Some smaller work items for scikit-build classic

  • Support pytest 7.2+
  • Use standard pytest idioms like composable fixtures to make testing simpler and easier.
  • Remove unsupported features, like easy-install

The next generation Scikit-build

We have been developing a pure PEP 517 builder, called scikit-build-core. This is intended to the the build backend in a post-setuptools centric ecosystem.

The following limitations are present compared to classic scikit-build:

  • The minimum supported CMake is 3.15
  • The minimum supported Python is 3.7

Scikit-build-core comes with the following features over scikit-build classic:

  • Better warnings, errors, and logging
  • No warning about unused variables
  • Automatically adds Ninja and/or CMake only as required
  • No dependency on setuptools, distutils, or wheel in build mode.
  • Powerful config system, including config options support in build mode.
  • Automatic inclusion of site-packages in CMAKE_PREFIX_PATH
  • FindPython is backported if running on CMake < 3.24 (included via hatchling in a submodule)
  • Limited API / Stable ABI and pythonless tags supported via config option
  • No slow generator search, ninja/make or MSVC used by default, respects CMAKE_GENERATOR
  • SDists are reproducible by default (UNIX, Python 3.9+)

Some known missing features that will be developed soon:

  • No support for caching between builds
  • No editable mode support
  • The docs are not written
  • Dedicated entrypoints are planned for projects wanting to support discovery
  • No support for other targets besides install
  • Wheels are not fully reproducible yet
  • Windows ARM support missing

Once this is ready, classic scikit-build will move to using scikit-build-core.
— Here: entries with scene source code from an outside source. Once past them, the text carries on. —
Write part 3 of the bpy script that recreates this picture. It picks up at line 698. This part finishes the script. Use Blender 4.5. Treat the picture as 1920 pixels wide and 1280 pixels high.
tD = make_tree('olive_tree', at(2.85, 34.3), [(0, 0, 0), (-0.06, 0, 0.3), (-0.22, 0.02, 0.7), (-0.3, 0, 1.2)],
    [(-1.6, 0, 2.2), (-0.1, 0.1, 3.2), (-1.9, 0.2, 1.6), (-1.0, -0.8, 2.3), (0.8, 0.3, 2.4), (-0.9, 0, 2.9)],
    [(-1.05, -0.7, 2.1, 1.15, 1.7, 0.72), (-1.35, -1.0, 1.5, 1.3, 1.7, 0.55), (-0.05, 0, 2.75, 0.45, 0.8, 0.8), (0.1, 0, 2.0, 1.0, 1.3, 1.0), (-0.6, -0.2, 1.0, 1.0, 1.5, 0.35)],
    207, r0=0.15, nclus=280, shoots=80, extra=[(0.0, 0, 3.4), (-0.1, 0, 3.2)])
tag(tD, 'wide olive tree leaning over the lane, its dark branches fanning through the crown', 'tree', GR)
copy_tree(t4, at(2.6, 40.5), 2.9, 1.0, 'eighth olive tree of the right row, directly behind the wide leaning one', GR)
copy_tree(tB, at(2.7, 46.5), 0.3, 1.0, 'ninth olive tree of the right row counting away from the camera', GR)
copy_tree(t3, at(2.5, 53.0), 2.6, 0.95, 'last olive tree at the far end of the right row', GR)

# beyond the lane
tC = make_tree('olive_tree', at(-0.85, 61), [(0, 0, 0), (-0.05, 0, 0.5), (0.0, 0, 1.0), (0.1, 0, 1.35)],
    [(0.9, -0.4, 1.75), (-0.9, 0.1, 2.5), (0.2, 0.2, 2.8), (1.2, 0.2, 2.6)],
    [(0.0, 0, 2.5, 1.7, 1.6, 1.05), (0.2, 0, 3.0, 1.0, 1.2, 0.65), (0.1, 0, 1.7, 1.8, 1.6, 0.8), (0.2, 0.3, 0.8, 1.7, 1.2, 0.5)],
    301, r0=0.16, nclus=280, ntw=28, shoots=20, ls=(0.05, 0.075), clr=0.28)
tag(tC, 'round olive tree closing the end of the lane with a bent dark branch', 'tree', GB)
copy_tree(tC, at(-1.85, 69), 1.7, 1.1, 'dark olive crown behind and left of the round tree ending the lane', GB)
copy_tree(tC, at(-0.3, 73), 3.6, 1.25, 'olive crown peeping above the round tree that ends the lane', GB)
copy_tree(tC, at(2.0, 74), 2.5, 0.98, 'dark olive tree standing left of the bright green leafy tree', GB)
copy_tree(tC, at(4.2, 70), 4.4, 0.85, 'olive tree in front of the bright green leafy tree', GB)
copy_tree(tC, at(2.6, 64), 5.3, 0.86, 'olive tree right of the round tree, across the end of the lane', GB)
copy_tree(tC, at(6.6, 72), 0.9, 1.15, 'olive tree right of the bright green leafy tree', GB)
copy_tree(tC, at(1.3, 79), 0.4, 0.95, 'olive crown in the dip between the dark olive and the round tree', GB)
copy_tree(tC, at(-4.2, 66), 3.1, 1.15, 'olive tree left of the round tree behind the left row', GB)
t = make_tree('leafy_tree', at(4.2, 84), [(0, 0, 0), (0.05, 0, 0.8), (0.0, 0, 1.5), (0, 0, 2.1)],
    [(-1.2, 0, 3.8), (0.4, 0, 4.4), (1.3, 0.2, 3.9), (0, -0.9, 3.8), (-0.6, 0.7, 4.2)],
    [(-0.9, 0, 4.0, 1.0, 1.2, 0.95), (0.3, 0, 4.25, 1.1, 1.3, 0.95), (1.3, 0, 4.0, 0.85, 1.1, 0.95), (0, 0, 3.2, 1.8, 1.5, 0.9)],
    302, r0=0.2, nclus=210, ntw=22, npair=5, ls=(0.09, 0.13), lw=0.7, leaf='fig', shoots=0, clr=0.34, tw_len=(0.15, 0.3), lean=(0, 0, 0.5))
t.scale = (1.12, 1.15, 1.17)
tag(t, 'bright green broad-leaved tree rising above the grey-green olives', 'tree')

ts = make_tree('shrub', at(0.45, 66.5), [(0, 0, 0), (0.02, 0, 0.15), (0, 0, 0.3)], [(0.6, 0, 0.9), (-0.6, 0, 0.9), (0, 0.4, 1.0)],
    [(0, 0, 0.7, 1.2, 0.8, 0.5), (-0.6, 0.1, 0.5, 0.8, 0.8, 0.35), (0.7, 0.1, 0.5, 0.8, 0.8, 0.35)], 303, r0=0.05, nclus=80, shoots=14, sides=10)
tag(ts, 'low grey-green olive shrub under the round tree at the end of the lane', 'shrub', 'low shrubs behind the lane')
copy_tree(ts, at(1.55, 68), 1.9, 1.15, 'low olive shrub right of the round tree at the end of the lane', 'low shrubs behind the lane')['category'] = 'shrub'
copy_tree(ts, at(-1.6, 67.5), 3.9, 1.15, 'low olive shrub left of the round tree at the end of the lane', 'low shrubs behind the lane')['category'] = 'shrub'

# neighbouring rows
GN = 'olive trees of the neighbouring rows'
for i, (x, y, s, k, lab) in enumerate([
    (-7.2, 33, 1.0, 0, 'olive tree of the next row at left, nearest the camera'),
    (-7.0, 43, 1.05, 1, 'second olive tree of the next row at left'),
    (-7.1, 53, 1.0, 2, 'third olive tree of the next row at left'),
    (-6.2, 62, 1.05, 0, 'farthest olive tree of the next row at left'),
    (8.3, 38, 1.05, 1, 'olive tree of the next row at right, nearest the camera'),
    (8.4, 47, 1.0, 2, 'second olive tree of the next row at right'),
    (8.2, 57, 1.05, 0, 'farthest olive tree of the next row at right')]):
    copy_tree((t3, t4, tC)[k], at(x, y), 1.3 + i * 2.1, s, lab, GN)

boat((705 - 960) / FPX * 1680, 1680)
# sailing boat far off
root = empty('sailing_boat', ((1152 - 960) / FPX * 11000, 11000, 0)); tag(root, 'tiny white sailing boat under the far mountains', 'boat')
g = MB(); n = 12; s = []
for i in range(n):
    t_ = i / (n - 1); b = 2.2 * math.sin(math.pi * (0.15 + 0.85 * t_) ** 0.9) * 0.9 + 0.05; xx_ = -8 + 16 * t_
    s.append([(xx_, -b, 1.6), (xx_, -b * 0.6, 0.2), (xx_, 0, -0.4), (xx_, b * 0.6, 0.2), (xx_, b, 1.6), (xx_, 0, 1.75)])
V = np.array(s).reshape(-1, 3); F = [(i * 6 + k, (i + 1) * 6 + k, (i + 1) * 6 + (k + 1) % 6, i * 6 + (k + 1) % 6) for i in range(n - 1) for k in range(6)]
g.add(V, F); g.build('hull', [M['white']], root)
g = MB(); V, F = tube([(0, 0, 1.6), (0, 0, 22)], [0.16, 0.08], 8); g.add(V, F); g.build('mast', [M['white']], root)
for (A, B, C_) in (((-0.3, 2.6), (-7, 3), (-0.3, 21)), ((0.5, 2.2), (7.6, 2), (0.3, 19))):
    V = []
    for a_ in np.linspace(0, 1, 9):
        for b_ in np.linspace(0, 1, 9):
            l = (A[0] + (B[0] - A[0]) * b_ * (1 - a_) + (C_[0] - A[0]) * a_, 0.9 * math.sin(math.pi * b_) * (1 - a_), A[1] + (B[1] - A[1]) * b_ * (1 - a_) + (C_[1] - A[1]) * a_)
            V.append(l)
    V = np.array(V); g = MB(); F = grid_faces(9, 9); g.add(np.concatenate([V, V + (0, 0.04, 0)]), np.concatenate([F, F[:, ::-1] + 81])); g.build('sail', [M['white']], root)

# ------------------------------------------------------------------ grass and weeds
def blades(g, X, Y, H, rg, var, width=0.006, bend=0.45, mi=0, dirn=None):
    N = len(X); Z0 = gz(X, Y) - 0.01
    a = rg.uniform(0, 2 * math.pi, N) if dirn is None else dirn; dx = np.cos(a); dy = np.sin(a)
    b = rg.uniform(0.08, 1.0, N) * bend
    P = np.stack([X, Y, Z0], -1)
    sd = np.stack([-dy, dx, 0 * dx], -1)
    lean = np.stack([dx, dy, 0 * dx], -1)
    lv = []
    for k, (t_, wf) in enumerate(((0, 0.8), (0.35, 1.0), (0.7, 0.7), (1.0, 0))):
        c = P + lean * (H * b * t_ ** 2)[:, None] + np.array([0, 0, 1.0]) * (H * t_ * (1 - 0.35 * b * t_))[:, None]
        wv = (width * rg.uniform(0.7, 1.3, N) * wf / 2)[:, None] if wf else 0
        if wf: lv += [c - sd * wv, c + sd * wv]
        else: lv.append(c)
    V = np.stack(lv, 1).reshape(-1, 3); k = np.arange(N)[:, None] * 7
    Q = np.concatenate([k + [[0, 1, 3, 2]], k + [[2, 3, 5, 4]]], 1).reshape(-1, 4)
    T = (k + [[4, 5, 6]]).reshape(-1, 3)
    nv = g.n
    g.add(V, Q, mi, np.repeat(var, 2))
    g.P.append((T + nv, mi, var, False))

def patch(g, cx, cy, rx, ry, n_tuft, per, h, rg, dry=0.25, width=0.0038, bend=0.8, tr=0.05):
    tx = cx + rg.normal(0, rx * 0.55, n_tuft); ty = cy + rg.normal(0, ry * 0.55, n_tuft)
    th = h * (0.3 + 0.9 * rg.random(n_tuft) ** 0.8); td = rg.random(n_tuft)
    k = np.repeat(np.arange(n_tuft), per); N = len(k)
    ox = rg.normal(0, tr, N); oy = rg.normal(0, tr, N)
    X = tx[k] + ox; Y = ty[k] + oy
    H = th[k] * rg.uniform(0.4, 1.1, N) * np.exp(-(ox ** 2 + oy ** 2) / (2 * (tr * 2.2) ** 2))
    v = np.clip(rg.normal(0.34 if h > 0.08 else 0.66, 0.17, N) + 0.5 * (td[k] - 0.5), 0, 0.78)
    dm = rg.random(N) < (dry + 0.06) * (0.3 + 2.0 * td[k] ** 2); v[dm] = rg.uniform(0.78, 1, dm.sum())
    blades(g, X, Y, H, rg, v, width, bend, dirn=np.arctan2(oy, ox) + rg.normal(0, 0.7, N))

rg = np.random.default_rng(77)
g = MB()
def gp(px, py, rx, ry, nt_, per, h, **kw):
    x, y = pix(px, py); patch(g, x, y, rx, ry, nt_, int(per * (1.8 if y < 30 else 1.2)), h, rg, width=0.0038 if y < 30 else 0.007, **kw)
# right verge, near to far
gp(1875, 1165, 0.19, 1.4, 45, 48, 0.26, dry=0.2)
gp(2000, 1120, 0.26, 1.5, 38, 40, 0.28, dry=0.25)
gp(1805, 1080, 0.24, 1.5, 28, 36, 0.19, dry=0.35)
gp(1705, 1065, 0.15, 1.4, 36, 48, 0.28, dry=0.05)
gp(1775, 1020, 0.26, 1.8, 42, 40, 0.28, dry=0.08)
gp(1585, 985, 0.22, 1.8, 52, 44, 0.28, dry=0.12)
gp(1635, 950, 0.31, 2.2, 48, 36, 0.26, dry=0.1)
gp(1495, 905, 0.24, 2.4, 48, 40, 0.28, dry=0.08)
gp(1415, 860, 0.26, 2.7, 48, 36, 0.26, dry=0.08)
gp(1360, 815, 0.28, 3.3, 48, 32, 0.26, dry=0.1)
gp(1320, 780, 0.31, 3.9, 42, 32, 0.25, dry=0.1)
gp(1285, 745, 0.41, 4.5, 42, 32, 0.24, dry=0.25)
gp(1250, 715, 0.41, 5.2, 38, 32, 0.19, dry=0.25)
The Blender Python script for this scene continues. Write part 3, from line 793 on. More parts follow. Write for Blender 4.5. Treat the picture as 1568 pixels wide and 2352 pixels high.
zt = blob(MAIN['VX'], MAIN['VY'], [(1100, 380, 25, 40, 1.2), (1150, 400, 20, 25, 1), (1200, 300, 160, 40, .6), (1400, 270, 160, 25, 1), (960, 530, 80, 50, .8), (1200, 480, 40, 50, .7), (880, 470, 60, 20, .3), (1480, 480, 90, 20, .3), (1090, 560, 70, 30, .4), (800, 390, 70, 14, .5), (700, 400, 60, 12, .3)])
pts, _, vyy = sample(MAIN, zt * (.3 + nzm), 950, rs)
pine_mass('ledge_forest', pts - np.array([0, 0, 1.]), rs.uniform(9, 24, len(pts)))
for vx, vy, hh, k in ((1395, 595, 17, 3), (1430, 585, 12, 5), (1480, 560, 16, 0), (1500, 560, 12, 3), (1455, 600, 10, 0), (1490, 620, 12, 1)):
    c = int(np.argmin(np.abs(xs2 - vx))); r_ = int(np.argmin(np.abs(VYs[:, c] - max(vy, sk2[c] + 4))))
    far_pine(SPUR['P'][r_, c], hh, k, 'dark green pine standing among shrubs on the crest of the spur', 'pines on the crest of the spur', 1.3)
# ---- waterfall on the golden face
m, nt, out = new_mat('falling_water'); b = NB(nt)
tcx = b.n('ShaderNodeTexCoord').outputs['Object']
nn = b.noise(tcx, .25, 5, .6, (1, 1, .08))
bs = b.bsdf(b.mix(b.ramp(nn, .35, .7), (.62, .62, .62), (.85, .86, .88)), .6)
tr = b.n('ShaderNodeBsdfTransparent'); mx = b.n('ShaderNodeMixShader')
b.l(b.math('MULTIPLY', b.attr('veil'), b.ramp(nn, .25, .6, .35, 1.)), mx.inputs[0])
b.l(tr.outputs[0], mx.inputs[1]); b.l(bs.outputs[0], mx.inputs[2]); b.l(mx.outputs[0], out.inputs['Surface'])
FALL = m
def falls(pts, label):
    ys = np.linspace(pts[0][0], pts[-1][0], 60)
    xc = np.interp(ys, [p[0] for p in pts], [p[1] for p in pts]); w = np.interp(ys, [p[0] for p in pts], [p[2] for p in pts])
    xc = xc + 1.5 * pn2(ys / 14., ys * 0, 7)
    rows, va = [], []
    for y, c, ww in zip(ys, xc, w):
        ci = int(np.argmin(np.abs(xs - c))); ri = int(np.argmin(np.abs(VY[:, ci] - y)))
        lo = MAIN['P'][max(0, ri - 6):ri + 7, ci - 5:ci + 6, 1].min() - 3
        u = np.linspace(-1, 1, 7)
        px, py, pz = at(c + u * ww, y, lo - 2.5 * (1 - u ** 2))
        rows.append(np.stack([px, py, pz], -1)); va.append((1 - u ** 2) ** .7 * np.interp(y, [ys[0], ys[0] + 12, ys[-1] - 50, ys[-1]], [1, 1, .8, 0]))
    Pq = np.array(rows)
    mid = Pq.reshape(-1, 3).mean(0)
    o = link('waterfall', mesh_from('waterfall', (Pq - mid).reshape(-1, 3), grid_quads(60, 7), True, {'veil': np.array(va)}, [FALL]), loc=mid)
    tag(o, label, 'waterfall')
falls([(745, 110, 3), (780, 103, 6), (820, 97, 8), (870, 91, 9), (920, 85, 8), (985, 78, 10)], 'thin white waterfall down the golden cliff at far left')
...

This will provide some of the benefits for classic scikit-build core users (but not all, users should directly use scikit-build-core in their pyproject.toml's for all benefits). This would solve some long-standing feature requests, like supporting setup.cfg / pyproject.toml. This will happen in Scikit-build 1.0.

Other plans

  • Add a cookiecutter to make it easy to setup a new project combining Python and C++, similar to gh:scikit-hep/cookie
  • Work on expanded documentation, updating and writing tutorials
  • Work on new website
  • Add extension discovery system, probably based on entrypoints, allowing projects (pybind11 to start) to broadcast that they have a CMake package configuration file. Could create ecosystem of PyPI/Conda projects that provide CMake interfaces!
  • Work on an extensionlib PEP for generalized build plugins.